3. High integrity. They don’t have their values, they are their values.

Alp: So what about the building extraordinary organizational cultures part?

Keith: Like anything that you want to shift or create it starts with a vision in which you need to have a clear image of the kind of culture you want to create. One of the ways in which most organizations go off of the rails is that they often start with saying “what are our values?” and almost always the values are universally the same - Excellence, determination, take responsibility and be creative. So the company starts to build a culture based on that but the problem is that they are not differentiating and setting themselves apart.

So I don’t think that values are the best starting point, I think it is the vision, the mission, or strategic philosophy. They should be thinking about what is different or unique about their company or our desired company that differentiates us from other that are offering similar products or services in a similar market.
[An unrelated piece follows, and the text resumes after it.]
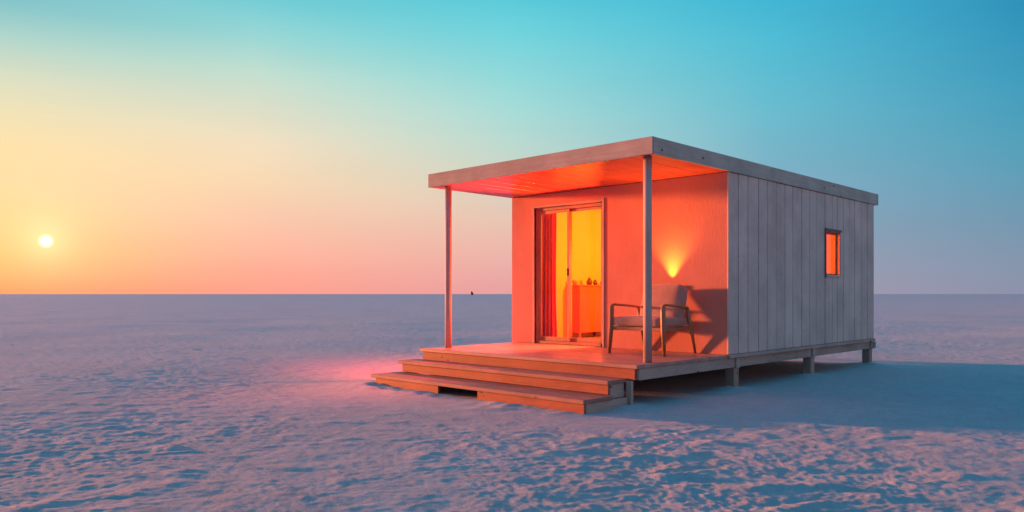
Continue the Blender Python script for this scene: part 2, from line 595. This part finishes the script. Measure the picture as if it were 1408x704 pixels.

My belief is that we have to create a culture consistent with the philosophy and it has to start with a clear image. Once we have a clear sense of the culture we want, we may ask at that point what kind of values best enable us to achieve the vision and philosophy.

So what creates a culture? The quality of the leadership, the processes and systems, how everyone interacts with each other, the meeting practices, the polices, how people are compensated and who are hired and their personalities all together shape a culture. If you want to change a culture, all of those variables will have to shift in some way. The order in which things needs matter, leadership is a good place to start.